Thursday 10 August 2017

Still holding on

Our favourite spot, Baob Wonderboom. One of the many nights we spent there having our dinner.
And we always dressed up for these things. Photo credit to Kate Pilane who happened to be there too.


















The feeling I have now is the extreme opposite of our every day life. We drove each other crazy. But our cat fights didn't last long. We made each other laugh a lot. And I miss that genuine laugh from your belly when I made fun of politicians and people we gossiped about. We had our own private jokes about people and things we experienced together. We'd laugh at the same joke for days. I will always miss that. 

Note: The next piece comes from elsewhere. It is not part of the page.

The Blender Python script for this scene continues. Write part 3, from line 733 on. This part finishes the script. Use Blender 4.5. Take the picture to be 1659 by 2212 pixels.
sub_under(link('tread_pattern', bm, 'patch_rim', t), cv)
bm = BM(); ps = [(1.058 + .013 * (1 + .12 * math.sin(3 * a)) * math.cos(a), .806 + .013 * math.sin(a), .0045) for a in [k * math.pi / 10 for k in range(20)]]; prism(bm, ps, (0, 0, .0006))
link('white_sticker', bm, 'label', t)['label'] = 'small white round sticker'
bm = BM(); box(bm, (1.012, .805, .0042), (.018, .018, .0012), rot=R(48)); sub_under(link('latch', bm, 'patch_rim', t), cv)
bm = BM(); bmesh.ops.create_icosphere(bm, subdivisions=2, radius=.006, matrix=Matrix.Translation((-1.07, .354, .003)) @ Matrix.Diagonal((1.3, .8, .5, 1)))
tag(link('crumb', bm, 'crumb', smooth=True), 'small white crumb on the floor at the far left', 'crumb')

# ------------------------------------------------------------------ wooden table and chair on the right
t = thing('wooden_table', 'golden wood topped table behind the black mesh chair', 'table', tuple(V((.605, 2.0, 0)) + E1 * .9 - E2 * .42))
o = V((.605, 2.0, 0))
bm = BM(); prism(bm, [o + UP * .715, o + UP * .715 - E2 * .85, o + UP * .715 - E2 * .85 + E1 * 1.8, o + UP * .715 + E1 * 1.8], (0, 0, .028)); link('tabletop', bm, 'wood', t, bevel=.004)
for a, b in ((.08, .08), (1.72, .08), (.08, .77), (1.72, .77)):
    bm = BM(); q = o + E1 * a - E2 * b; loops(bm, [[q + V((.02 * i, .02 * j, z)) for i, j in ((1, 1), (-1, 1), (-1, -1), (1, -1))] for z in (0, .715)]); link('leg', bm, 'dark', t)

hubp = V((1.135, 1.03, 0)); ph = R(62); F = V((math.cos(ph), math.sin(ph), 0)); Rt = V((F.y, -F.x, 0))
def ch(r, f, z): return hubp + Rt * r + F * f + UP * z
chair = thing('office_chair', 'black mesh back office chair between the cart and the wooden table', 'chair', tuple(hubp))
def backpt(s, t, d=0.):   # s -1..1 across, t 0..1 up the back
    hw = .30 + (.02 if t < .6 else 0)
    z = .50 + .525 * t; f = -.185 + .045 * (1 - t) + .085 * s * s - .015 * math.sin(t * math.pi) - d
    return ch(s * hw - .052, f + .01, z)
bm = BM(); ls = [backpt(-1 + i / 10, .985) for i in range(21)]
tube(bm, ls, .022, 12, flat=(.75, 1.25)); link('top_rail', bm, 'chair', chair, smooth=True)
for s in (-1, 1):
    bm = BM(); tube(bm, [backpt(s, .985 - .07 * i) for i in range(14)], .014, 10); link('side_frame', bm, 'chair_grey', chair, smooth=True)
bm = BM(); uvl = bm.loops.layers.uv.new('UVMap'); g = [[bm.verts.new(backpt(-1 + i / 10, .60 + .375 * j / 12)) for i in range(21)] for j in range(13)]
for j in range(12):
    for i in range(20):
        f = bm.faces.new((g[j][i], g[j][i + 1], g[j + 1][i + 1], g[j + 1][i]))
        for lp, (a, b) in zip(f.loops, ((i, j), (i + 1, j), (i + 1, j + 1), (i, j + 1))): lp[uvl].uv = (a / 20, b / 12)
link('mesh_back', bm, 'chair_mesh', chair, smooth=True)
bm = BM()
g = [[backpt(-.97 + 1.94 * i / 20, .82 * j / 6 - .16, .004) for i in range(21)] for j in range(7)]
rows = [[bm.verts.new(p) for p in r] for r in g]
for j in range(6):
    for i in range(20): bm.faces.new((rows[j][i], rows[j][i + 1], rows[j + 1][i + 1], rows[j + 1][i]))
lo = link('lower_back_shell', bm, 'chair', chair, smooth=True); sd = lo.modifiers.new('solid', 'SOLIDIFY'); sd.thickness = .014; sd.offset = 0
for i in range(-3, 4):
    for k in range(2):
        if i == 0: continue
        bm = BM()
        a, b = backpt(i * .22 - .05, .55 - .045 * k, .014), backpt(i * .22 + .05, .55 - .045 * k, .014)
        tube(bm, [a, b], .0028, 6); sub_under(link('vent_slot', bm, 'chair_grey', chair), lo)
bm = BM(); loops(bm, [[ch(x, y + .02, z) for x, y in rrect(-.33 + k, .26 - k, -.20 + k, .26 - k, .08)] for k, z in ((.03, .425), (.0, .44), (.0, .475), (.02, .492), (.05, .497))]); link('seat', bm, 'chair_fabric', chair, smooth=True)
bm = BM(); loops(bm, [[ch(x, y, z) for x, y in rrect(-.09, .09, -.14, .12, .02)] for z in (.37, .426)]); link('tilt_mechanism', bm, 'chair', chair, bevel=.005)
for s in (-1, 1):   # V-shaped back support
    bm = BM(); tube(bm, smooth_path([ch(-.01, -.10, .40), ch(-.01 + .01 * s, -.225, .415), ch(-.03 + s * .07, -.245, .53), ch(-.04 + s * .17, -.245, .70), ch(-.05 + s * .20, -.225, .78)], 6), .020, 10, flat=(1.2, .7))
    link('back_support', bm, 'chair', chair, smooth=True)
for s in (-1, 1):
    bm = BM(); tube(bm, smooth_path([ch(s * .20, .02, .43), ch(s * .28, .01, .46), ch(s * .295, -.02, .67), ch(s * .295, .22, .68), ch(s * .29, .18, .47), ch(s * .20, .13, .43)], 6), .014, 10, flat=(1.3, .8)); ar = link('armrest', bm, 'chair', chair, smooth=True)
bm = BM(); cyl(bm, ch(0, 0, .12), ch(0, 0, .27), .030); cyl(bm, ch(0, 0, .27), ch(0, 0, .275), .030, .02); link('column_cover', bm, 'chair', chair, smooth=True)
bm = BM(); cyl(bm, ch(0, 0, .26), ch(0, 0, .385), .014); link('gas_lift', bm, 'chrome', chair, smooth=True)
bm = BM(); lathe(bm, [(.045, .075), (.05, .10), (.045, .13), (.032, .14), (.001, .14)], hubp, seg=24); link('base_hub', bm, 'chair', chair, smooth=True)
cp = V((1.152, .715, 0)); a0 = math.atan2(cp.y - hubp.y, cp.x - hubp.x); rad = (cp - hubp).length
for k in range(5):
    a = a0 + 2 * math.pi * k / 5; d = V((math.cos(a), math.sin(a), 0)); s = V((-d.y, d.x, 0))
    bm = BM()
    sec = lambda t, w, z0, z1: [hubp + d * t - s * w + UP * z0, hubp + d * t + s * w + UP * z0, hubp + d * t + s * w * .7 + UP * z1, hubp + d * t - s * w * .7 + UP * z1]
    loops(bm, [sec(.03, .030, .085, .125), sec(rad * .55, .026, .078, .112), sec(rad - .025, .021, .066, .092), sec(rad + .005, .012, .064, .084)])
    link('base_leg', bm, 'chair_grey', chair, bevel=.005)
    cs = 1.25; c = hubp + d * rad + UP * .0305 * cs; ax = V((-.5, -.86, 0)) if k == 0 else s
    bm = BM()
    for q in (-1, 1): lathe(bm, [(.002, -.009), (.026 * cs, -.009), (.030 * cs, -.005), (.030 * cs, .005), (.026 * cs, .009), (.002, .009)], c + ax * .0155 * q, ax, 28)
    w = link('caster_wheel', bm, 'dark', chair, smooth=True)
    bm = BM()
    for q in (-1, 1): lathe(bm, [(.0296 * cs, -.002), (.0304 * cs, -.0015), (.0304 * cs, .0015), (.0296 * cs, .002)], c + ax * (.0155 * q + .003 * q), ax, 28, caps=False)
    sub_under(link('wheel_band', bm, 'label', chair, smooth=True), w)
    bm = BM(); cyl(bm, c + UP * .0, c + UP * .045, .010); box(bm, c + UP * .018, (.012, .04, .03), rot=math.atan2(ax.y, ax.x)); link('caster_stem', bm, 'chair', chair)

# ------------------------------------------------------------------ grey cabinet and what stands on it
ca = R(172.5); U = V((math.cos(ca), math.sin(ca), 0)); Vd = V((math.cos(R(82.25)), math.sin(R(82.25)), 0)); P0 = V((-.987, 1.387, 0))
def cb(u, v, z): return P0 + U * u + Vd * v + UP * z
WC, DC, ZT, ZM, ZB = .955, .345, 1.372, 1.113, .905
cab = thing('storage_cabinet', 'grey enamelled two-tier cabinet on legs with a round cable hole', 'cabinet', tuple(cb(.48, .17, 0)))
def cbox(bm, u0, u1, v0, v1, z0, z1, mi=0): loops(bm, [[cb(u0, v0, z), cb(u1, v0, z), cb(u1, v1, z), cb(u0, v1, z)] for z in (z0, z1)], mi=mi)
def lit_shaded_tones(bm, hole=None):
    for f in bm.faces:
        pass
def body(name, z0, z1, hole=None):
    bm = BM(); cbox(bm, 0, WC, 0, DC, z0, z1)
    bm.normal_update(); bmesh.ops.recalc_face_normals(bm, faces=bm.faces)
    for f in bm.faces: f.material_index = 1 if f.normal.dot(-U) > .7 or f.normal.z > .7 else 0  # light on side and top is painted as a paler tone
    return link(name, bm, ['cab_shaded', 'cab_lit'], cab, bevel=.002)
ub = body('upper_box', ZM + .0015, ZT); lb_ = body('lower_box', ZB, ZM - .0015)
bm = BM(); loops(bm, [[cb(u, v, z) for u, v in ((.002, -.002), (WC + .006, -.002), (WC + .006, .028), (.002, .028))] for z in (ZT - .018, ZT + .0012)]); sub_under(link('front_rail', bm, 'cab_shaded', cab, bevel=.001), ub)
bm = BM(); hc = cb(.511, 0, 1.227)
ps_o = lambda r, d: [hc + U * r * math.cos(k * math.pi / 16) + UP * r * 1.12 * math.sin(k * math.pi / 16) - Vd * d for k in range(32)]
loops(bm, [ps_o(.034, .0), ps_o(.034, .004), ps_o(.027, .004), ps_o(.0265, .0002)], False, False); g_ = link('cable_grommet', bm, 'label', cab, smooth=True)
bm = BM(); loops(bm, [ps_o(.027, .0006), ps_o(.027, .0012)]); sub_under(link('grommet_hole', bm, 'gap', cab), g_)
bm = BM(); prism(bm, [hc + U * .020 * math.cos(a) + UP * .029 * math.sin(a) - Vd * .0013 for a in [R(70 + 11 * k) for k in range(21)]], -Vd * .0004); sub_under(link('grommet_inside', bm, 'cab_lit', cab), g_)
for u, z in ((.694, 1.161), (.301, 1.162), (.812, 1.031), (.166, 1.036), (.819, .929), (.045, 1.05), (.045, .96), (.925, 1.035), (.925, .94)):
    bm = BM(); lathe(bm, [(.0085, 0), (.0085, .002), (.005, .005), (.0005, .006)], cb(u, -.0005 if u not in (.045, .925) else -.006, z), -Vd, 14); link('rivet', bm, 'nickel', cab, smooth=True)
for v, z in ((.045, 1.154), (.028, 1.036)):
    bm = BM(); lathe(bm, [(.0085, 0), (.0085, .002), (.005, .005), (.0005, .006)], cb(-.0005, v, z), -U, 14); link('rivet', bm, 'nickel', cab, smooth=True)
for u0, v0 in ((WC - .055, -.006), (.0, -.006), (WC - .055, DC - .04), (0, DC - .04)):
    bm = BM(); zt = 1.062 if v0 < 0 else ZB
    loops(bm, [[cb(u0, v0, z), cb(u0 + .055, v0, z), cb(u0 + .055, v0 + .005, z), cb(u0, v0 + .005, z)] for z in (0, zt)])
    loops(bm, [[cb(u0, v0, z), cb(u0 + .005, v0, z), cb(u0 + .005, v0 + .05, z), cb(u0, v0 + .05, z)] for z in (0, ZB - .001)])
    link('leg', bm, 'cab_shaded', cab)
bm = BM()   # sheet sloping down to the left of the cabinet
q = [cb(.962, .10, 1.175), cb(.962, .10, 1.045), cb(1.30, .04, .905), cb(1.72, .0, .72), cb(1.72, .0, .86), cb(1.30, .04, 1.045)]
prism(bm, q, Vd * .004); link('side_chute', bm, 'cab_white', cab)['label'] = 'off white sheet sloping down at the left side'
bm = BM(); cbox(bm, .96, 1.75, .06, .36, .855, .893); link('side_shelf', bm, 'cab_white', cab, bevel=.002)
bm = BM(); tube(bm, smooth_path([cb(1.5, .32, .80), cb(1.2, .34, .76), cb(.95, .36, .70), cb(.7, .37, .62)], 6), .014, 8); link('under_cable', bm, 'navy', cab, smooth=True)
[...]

This was the selfie on the same night
before we left to dinner. You loved funny
faces. I was up for it any time. I miss you.

Now I am back to where we started. No one believes this, but I was a very socially awkward person until I met you. I only went to places where I knew I'd have few people that I know. But you and I teamed up and we broke that boundary. We went to places not knowing what to expect. I remember our last adventure was the Capital Beer Festival at the Botanical Gardens in Pretoria. We got there and we laughed so hard at the fact that we were the only Black people for a while and we high-fived and celebrated when we saw another Black person. We had the best food and lots of beer. We had each other, well I had you. I even saw you talk to people you didn't know. At some point, you had to explain the LGBTI cap you were wearing. You loved showing me off and kissing me in public. I enjoyed all those things, You took me out of the shell I was in for a long time. Mainly because I still could not believe I was experiencing the kind of love you showed me. I also could not believe that I could love another human being like that. I thought about these things a lot. The things that make me happy and the people I value. You were always on top of that list. 


I will never make peace with fact that I will never see you again. I am learning to carry the intensity of the pain every day. Sometimes I win, but most times I lose. But the safety net for me at the moment is the great times we had together. We laughed, loved and danced to our own tune. It was really rewarding. I will always hold on to that. I love you baby.